AbstractCredible soil moisture redistribution schemes are essential to meteorological models, as lower boundary moisture influences the balance of surface turbulent fluxes and atmospheric boundary layer (ABL) development. While land surface models (LSMs) have vastly improved in their hydrologic representation, several commonly held assumptions, such as free-draining lower boundary, one-dimensional moisture flux, and lack of groundwater representation, can bias the terrestrial water balance. This study explores the impact of LSM hydrology representation on ABL development in the Weather Research and Forecasting (WRF) meteorological model.

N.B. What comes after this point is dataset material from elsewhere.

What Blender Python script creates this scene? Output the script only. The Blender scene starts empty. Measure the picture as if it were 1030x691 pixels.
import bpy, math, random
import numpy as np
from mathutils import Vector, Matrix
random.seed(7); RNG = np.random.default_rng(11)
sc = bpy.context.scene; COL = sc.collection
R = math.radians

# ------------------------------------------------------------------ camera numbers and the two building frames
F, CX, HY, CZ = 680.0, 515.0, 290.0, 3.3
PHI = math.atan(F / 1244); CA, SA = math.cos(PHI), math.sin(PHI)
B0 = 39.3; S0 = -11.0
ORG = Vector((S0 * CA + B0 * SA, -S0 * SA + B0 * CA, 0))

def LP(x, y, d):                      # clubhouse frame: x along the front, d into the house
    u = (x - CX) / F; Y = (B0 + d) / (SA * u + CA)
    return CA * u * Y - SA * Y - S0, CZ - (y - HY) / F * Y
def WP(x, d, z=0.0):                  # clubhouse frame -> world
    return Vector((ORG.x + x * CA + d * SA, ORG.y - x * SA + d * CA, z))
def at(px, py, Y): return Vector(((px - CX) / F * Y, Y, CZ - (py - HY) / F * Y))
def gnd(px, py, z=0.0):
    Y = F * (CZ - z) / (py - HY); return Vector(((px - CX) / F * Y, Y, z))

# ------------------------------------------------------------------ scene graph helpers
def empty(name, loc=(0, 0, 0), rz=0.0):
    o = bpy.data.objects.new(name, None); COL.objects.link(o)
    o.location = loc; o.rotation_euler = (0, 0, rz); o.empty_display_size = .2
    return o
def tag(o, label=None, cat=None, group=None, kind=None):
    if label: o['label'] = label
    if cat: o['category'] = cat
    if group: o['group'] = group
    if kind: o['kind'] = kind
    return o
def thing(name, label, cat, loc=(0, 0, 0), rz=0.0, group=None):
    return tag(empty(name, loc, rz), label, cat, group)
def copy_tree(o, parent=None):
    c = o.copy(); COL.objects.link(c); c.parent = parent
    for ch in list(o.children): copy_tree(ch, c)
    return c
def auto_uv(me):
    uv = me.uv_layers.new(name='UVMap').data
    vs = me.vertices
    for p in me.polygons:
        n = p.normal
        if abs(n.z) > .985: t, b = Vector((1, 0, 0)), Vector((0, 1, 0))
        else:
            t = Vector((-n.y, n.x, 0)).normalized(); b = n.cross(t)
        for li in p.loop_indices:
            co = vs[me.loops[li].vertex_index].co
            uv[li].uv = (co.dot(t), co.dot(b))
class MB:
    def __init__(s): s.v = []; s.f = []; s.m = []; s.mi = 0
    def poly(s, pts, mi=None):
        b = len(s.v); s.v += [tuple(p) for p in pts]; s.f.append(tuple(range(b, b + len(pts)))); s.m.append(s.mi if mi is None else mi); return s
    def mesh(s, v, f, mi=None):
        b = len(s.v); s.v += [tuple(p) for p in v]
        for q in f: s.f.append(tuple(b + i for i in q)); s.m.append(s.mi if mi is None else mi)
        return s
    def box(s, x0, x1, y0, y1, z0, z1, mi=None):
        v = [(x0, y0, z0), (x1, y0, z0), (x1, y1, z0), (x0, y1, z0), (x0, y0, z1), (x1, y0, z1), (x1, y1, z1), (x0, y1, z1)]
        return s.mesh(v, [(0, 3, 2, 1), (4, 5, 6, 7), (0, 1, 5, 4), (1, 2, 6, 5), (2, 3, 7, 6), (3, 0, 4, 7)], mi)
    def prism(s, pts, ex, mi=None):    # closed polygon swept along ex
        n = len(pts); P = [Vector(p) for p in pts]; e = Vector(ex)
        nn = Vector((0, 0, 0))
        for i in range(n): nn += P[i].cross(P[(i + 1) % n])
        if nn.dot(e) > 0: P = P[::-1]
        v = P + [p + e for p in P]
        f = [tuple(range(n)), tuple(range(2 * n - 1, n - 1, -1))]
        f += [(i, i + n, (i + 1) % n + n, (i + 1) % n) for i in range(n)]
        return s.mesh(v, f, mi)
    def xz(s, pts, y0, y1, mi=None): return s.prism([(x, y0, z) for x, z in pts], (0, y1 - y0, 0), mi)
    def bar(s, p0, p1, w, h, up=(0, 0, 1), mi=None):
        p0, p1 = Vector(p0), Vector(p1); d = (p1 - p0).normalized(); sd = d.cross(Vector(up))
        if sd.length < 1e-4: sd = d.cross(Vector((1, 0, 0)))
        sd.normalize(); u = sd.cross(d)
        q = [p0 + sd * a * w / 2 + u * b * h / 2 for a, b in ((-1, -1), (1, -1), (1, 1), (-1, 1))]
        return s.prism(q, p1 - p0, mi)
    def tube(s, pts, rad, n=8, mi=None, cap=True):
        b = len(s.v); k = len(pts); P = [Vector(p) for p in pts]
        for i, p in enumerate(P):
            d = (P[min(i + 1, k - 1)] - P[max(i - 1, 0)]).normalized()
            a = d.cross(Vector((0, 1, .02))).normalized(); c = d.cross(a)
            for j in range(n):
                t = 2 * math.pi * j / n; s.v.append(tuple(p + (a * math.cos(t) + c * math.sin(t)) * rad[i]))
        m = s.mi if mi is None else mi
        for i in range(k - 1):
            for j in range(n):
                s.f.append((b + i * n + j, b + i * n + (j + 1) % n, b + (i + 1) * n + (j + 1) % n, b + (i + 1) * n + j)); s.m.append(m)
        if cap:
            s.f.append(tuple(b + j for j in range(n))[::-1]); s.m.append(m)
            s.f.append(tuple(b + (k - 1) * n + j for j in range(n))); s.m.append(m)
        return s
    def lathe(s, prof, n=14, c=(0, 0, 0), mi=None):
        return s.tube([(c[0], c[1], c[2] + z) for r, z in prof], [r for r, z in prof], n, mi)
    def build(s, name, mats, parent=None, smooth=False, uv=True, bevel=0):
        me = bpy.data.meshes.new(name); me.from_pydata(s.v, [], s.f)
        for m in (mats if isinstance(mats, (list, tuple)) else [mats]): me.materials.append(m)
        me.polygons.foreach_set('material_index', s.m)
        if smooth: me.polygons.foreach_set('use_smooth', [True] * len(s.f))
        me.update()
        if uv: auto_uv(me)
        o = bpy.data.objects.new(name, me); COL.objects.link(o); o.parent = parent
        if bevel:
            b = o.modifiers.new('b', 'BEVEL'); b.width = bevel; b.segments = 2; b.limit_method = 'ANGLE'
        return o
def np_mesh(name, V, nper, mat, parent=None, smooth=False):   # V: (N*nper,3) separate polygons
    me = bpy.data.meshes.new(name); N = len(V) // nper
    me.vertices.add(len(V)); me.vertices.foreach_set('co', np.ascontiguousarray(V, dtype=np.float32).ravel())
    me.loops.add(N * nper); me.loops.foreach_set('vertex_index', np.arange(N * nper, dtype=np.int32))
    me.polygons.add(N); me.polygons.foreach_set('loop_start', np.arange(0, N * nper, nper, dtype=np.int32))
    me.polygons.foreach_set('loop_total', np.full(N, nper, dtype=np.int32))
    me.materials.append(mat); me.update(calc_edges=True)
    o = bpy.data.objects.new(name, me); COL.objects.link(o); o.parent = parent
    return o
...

The results of summertime WRF simulations with Noah LSM, characterized by 2-m-thick soil and one-dimensional flow, are shown for a domain in the Colorado Rocky Mountain headwaters region. A reference WRF simulation is compared to 1) the same model with soil moisture initialized by the hydrologic model ParFlow; 2) a deep, free-draining simulation; and 3) WRF coupled to ParFlow, a three-dimensional, integrated groundwater-surface water model. Results show that both lateral transport of groundwater and the rate of drainage from the lower soil layer can weaken or reverse the coupling strength between evaporative fraction and ABL over a 5-month summer period. The resulting shifts in low-level moist convection in river valleys and thermally driven airflows yield strengthened anabatic upslope winds and perturbations to regional precipitation.